The Reason veteran further suggested that her demise came as a result of complaints from the Reason Foundation’s donors—many of whom are also big donors to Republicans and conservative think tanks. “Defending my work to donors and stakeholders had evidently made me too much of a liability,” she wrote.

Reason editor-in-chief Katherine Mangu-Ward publicly commented on Dalmia’s post, replying, “I disagree with your characterization of our parting, but certainly won’t get into it here on your page.” And in an internal memo sent to staffers, obtained and reviewed by The Daily Beast, Mangu-Ward announced Dalmia’s departure on Tuesday evening: “Today is Shikha’s last day, after 15 years at Reason. It has been an honor to work with a person of such tremendous journalistic talent and deep libertarian conviction. Her contributions to Reason have been enormous, especially in the area of immigration policy. This change has been in the works for a while, and I wish her great luck in her next phase.”

Virginia Postrel, Reason’s editor-in-chief from 1989 until 2000, reacted late Tuesday evening to Dalmia’s ouster and her allegations about donor pressures by tweeting: “When I was @reason it was INCREDIBLY poor but had integrity. [Co-founder] Bob Poole had some intensely uncomfortable conversations w/ donors but always defended the magazine’s independence and never even read it until it came out. Now it’s big and rich but I could never work there.”

Mangu-Ward replied to Postrel and another libertarian critic by repeating in multiple tweets: “I strongly disagree with this characterization of our parting, but I wish her the absolute best in what comes next.”

When reached by The Daily Beast, Dalmia said “I stand by my statement on Facebook” but otherwise declined to comment on this story. And in a statement to The Daily Beast, Mangu-Ward wrote: “Shikha Dalmia’s departure from Reason is a personnel issue, so I won’t discuss the details.”

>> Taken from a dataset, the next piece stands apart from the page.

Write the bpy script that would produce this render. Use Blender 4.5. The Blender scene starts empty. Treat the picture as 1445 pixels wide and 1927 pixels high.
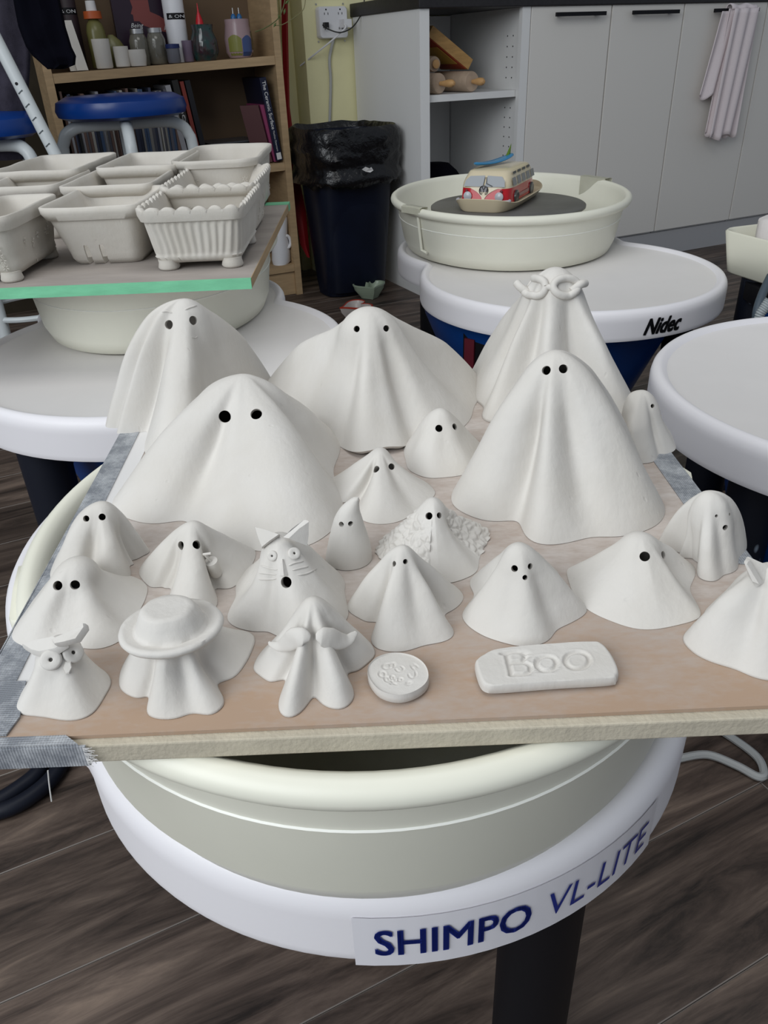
import bpy, bmesh, math, random
import numpy as np
from mathutils import Vector, Matrix, noise
from mathutils.bvhtree import BVHTree
random.seed(7); rng = np.random.default_rng(7)
SC = bpy.context.scene
COL = SC.collection
PI = math.pi

# ------------------------------------------------------------------ camera
CAM_F, CAM_P, CAM_R, CAM_H = 1454.0, math.radians(30.76), math.radians(2.40), 0.80
cF = Vector((0, math.cos(CAM_P), -math.sin(CAM_P)))
_U0 = Vector((0, math.sin(CAM_P), math.cos(CAM_P))); _R0 = Vector((1, 0, 0))
cR = _R0*math.cos(CAM_R) - _U0*math.sin(CAM_R)
cU = _U0*math.cos(CAM_R) + _R0*math.sin(CAM_R)
cC = Vector((0, 0, CAM_H))
cam = bpy.data.cameras.new('camera'); camo = bpy.data.objects.new('camera', cam); COL.objects.link(camo)
cam.sensor_fit = 'HORIZONTAL'; cam.sensor_width = 36.0; cam.lens = CAM_F/1445*36.0
cam.clip_start = 0.01; cam.clip_end = 50
camo.matrix_world = Matrix(((cR.x, cU.x, -cF.x, cC.x), (cR.y, cU.y, -cF.y, cC.y), (cR.z, cU.z, -cF.z, cC.z), (0, 0, 0, 1)))
SC.camera = camo
SC.view_settings.view_transform = 'Standard'
try: SC.view_settings.look = 'None'
except Exception: pass
SC.view_settings.gamma = 1.0; SC.view_settings.exposure = 0.0
SC.view_settings.use_curve_mapping = False

# ------------------------------------------------------------------ world and lights
wd = bpy.data.worlds.new('world'); SC.world = wd; wd.use_nodes = True
wd.node_tree.nodes['Background'].inputs[0].default_value = (0.80, 0.88, 1.0, 1)
wd.node_tree.nodes['Background'].inputs[1].default_value = 0.31
def area(name, loc, target, sx, sy, power, col):
    l = bpy.data.lights.new(name, 'AREA'); l.shape = 'RECTANGLE'; l.size = sx; l.size_y = sy
    l.energy = power; l.color = col
    o = bpy.data.objects.new(name, l); COL.objects.link(o); o.location = loc
    o.rotation_euler = (Vector(target)-Vector(loc)).to_track_quat('-Z', 'Y').to_euler()
    return o
area('window_daylight', (-1.6, -1.1, 1.9), (0.0, 0.8, 0.5), 2.4, 1.7, 62, (0.93, 0.97, 1.0))
area('ceiling_panel', (0.1, 0.6, 2.5), (0.1, 0.75, 0.5), 1.5, 1.1, 14, (1.0, 0.985, 0.95))

# ------------------------------------------------------------------ pixel helpers: a point of a KNOWN plane from where the photo shows it
def ray(x, y):
    return cF + cR*((x-722.5)/CAM_F) - cU*((y-963.5)/CAM_F)
def PZ(x, y, z):
    d = ray(x, y); return cC + d*((z-CAM_H)/d.z)
def PY(x, y, Y):
    d = ray(x, y); return cC + d*(Y/d.y)
def proj(P):
    d = Vector(P)-cC; z = d.dot(cF)
    return (722.5+CAM_F*d.dot(cR)/z, 963.5-CAM_F*d.dot(cU)/z)
YAW = 0.4337
RU = Vector((math.cos(YAW), math.sin(YAW), 0)); RV = Vector((-math.sin(YAW), math.cos(YAW), 0))
RP0 = Vector((0.1706, 2.9404, 0))
def RM(u, v, z): return RP0 + RU*u + RV*v + Vector((0, 0, z))
def PV(x, y, v):           # hit with the plane v = const of the room frame -> (u, z)
    d = ray(x, y); t = ((RP0+RV*v-cC).dot(RV))/d.dot(RV); P = cC+d*t
    return (P-RP0).dot(RU), P.z

# ------------------------------------------------------------------ materials
def mat(name, col, rough=0.6, spec=0.4, metal=0.0, coat=0.0, trans=0.0, noise_amt=0.0, noise_scale=20, col2=None,
        bump=0.0, bump_scale=60, bump_dist=0.002, stretch=None, sss=0.0, alpha=1.0, detail=5):
    m = bpy.data.materials.new(name); m.use_nodes = True
    nt = m.node_tree; N = nt.nodes; L = nt.links
    b = N['Principled BSDF']
    b.inputs['Base Color'].default_value = (*col, 1); b.inputs['Roughness'].default_value = rough
    b.inputs['Specular IOR Level'].default_value = spec; b.inputs['Metallic'].default_value = metal
    b.inputs['Coat Weight'].default_value = coat; b.inputs['Transmission Weight'].default_value = trans
    b.inputs['Alpha'].default_value = alpha
    if sss: b.inputs['Subsurface Weight'].default_value = sss; b.inputs['Subsurface Radius'].default_value = (0.01, 0.01, 0.008)
    tc = N.new('ShaderNodeTexCoord'); mp = N.new('ShaderNodeMapping'); L.new(tc.outputs['Object'], mp.inputs[0])
    if stretch: mp.inputs['Scale'].default_value = stretch
    if noise_amt > 0 or col2:
        n = N.new('ShaderNodeTexNoise'); n.inputs['Scale'].default_value = noise_scale; n.inputs['Detail'].default_value = detail
        n.inputs['Roughness'].default_value = 0.6
        L.new(mp.outputs[0], n.inputs['Vector'])
        r = N.new('ShaderNodeValToRGB')
        c2 = col2 if col2 else tuple(c*(1-noise_amt) for c in col)
        r.color_ramp.elements[0].position = 0.35; r.color_ramp.elements[1].position = 0.65
        r.color_ramp.elements[0].color = (*c2, 1); r.color_ramp.elements[1].color = (*col, 1)
        L.new(n.outputs['Fac'], r.inputs[0]); L.new(r.outputs[0], b.inputs['Base Color'])
    if bump > 0:
        n2 = N.new('ShaderNodeTexNoise'); n2.inputs['Scale'].default_value = bump_scale; n2.inputs['Detail'].default_value = 6
        L.new(mp.outputs[0], n2.inputs['Vector'])
        bp = N.new('ShaderNodeBump'); bp.inputs['Strength'].default_value = bump; bp.inputs['Distance'].default_value = bump_dist
        L.new(n2.outputs['Fac'], bp.inputs['Height']); L.new(bp.outputs[0], b.inputs['Normal'])
    return m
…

The top editor added: “Reason is editorially independent and publishes a tremendously wide range of content within a libertarian framework. That ‘big-tent libertarianism’ has included and continues to include pointed critiques of authoritarianism in all its guises. Reason considers it a core part of our mission to hold the powerful accountable, and believe we have done so this presidency—and plan to do so in the next. I invite your readers to actually check out the voluminous content published on our website over the past four years—and last half-century for that matter—and see for themselves. Nowhere else in opinion journalism will you find content that is consistently critical of the left and the right, of Republicans and Democrats, when they advance policies and ideas that are hostile to freedom.”

As a Reason employee, Dalmia regularly wrote columns for the magazine which also often ran at The Week, seemingly as part of the libertarian organization’s effort to advance its ideas via outside publications. (Dalmia has previously published columns at Bloomberg View, Washington Examiner, and The Daily Beast.)

Curiously, however, over the past few months, several of Dalmia’s columns were published at The Week but never appeared on her home base at Reason, including a column suggesting Trump is, in fact, a bigger statist than Joe Biden; a column outlining the libertarian case for voting for Biden; and a column criticizing the hypocrisy of conservative “cancel culture” alarmists “forgetting that right-wingers themselves have been its main practitioners through most of American history.”

The columnist’s ouster comes as the magazine has taken heat from some libertarians and former employees, including Washington Post columnist and reporter Radley Balko, for what they perceive to be the magazine’s peculiar Trump-era positioning: Not overtly pro-Trump by any stretch, but apparently more focused on belittling, dismissing, or ignoring the left’s concerns about the president’s autocratic impulses than on actively repudiating his abusive governance—instead seeming to reserve its most unequivocal condemnations for campus PC and cancel-culture gripes.

“There are many staffers still at Reason who do great work, and whose journalism I really admire. But I think a lot of libertarians have been puzzled by the general editorial direction of the magazine in the Trump era,” Balko said in a statement to The Daily Beast. “Libertarians are supposed to be the ones who sound the alarm about government threats. Yet with Trump, it felt like Reason spent an inordinate amount of time and energy mocking the people who felt threatened.”

He continued: “This is a magazine whose staff took a hard line against the firing of James Bennet, Kevin Williamson, and was sympathetic to Glenn Greenwald’s claim that he’d been censored by The Intercept. That’s all hard to square with firing one of their own writers for being overly critical of the most powerful man on the planet.”

We’ve had a natural experiment to see where people would land if the country were faced with real domestic authoritarian leadership, however ragged it may have been. Let’s just say I wouldn’t count on all libertarians to stand next to liberals and progressives in a fight for liberty. Some will, of course. But it’s not a given.